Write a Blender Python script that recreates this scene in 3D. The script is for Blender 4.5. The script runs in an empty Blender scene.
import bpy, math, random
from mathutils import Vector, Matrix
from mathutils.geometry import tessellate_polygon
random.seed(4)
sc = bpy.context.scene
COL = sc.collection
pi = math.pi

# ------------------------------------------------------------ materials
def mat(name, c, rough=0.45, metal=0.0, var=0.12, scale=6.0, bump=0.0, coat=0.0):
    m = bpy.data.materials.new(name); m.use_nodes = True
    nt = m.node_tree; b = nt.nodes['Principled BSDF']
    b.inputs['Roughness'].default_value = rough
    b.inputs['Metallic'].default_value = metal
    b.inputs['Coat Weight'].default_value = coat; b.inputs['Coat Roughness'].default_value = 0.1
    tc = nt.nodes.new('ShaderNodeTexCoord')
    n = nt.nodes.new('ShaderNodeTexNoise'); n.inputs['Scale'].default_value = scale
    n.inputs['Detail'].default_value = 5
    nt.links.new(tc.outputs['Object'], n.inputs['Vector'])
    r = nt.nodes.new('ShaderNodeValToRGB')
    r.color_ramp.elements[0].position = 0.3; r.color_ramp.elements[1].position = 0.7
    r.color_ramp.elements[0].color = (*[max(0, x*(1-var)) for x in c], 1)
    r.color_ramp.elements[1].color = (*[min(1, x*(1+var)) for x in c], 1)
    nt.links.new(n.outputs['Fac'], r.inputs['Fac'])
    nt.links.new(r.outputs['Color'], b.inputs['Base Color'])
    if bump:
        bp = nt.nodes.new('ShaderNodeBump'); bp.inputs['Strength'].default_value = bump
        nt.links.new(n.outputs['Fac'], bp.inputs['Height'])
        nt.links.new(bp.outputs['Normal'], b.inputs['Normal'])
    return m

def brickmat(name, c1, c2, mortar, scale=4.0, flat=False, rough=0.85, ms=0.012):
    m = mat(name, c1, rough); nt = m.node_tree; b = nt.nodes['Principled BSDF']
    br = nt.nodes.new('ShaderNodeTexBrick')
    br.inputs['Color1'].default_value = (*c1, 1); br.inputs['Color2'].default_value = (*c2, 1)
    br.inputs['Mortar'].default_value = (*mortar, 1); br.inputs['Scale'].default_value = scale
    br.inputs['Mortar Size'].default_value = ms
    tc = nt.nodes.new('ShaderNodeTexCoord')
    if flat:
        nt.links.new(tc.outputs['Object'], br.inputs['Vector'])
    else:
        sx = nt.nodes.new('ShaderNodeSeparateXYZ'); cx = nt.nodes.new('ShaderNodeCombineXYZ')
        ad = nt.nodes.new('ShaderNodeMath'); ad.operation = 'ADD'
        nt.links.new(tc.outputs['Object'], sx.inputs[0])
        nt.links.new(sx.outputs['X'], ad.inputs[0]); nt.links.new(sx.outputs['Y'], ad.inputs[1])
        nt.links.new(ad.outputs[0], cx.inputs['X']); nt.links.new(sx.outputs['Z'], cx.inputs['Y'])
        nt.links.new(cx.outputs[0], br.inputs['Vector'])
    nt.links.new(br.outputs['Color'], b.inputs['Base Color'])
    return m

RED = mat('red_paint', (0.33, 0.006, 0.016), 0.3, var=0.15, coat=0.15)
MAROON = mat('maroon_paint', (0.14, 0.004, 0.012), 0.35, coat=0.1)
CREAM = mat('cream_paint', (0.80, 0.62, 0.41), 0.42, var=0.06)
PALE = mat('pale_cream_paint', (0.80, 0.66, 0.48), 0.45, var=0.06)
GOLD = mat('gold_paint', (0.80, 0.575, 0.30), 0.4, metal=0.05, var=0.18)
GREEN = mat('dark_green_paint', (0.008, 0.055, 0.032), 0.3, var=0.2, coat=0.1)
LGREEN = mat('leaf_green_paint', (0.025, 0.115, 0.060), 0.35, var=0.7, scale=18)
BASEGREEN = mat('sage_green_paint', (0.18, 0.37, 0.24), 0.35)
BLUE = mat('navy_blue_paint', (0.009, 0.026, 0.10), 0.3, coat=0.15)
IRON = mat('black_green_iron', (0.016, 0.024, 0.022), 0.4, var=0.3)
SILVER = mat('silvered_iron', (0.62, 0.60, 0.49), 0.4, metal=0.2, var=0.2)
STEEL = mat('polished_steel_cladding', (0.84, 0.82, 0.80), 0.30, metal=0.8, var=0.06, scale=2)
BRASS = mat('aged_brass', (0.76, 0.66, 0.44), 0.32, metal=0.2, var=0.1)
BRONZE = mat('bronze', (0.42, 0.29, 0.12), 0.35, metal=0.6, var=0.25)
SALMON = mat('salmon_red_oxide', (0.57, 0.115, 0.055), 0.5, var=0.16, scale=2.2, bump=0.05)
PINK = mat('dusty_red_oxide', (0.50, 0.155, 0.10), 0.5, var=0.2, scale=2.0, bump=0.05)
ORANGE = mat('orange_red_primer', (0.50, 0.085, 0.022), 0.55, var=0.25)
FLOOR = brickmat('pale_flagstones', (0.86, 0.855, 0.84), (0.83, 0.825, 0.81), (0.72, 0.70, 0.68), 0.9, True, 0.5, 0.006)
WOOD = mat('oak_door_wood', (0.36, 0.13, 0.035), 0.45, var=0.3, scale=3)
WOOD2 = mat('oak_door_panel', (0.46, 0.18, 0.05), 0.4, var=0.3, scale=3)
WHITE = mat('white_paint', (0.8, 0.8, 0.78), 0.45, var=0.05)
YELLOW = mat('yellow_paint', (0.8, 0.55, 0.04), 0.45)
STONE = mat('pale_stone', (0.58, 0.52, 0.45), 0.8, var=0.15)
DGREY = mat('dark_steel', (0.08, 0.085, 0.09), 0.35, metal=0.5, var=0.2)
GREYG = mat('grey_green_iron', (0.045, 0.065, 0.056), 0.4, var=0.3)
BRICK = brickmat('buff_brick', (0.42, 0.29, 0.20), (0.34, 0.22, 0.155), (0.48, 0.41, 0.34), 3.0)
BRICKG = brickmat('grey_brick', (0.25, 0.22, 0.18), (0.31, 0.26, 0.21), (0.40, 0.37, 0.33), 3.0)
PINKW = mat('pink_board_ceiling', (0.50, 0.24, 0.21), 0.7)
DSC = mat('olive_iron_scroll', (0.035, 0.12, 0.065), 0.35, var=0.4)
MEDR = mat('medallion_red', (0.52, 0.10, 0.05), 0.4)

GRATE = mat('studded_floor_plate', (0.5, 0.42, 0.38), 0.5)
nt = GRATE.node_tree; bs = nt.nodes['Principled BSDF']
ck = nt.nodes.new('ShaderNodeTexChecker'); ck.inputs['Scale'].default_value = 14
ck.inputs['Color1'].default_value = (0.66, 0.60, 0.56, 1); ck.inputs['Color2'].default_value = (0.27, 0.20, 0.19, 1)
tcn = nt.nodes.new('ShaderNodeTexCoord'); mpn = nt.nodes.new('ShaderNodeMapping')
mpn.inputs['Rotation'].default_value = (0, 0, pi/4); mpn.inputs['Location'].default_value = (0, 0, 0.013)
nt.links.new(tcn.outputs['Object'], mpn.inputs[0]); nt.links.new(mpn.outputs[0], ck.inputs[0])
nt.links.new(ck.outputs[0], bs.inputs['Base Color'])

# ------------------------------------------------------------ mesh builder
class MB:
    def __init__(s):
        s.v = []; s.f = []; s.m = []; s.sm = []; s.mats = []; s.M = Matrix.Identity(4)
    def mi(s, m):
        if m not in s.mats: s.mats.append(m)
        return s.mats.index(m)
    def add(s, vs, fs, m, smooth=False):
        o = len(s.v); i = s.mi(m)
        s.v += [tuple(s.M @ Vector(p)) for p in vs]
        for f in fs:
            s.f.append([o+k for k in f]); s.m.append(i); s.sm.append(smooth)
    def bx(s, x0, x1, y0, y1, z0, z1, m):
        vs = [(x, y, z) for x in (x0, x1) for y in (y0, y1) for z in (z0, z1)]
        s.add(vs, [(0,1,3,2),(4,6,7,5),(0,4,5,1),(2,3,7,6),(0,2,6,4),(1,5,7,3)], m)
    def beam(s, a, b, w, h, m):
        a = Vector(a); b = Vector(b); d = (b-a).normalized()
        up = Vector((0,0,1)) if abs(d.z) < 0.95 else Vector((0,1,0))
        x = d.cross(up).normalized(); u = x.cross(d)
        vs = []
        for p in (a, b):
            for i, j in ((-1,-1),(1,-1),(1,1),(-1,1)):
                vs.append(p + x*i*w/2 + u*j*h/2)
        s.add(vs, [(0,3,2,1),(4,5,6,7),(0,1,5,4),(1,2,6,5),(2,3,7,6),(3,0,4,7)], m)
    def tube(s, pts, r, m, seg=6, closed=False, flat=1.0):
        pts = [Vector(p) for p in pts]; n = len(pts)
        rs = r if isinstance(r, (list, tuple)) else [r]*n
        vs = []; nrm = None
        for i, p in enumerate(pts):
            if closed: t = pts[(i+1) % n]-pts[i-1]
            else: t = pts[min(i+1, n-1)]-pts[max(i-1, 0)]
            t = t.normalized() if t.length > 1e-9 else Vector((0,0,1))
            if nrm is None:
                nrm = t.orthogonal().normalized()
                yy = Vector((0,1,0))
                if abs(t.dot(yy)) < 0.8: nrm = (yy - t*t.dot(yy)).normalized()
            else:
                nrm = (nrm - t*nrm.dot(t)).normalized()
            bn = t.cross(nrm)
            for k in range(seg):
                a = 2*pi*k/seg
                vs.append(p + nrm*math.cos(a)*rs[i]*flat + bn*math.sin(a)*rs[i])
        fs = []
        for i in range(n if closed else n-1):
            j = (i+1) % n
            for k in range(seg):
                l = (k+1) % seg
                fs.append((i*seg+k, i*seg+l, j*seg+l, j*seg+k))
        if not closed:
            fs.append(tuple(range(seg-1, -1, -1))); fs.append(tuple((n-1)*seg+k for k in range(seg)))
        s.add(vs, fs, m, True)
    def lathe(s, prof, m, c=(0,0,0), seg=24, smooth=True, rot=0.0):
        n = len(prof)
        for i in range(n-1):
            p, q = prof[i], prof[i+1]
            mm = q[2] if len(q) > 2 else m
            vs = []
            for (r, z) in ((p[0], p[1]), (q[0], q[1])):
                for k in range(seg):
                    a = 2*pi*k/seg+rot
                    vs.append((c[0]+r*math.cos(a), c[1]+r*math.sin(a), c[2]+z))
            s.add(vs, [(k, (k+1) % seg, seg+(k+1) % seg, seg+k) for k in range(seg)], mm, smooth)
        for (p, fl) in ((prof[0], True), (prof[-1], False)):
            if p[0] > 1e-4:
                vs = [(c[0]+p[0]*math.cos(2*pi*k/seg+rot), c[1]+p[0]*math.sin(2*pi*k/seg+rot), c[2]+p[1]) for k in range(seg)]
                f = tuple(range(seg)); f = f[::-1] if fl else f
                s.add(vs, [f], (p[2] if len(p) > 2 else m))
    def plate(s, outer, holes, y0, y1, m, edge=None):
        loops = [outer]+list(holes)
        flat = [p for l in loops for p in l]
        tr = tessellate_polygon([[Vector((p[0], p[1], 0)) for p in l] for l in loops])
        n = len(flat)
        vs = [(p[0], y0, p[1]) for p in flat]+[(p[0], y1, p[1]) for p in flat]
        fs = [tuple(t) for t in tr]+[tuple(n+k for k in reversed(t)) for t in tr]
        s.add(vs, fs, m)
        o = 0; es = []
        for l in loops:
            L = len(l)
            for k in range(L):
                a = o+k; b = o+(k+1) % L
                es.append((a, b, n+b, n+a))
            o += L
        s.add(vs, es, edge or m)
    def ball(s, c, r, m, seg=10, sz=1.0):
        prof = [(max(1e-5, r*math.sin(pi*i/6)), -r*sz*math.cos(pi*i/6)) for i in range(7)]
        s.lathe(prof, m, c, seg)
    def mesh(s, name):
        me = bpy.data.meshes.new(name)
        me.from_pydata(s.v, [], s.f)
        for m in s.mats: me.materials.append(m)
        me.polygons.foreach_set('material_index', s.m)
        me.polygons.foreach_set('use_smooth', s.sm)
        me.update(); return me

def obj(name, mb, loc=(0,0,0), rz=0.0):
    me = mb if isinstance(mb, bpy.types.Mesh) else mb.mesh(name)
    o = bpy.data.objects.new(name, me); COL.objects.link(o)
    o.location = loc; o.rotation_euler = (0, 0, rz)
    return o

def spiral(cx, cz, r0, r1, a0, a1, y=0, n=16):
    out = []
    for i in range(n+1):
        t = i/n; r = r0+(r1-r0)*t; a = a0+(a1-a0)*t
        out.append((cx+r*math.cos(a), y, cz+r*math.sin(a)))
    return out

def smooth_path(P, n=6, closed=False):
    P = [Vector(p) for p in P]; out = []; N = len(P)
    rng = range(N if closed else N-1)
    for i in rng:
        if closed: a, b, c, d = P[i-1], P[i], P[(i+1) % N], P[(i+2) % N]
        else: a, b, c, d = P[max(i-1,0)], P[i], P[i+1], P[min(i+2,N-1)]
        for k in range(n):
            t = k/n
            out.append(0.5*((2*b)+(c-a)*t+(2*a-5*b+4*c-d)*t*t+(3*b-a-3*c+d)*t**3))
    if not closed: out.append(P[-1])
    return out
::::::
- **TASK INSTRUCTIONS**: Only the lines from the top of the data through the line that contains "pi = math.pi" should be quoted, exactly as they stand.

- **ANSWER TO THIS PROBLEM**:
Write a Blender Python script that recreates this scene in 3D. The script is for Blender 4.5. The script runs in an empty Blender scene.
import bpy, math, random
from mathutils import Vector, Matrix
from mathutils.geometry import tessellate_polygon
random.seed(4)
sc = bpy.context.scene
COL = sc.collection
pi = math.pi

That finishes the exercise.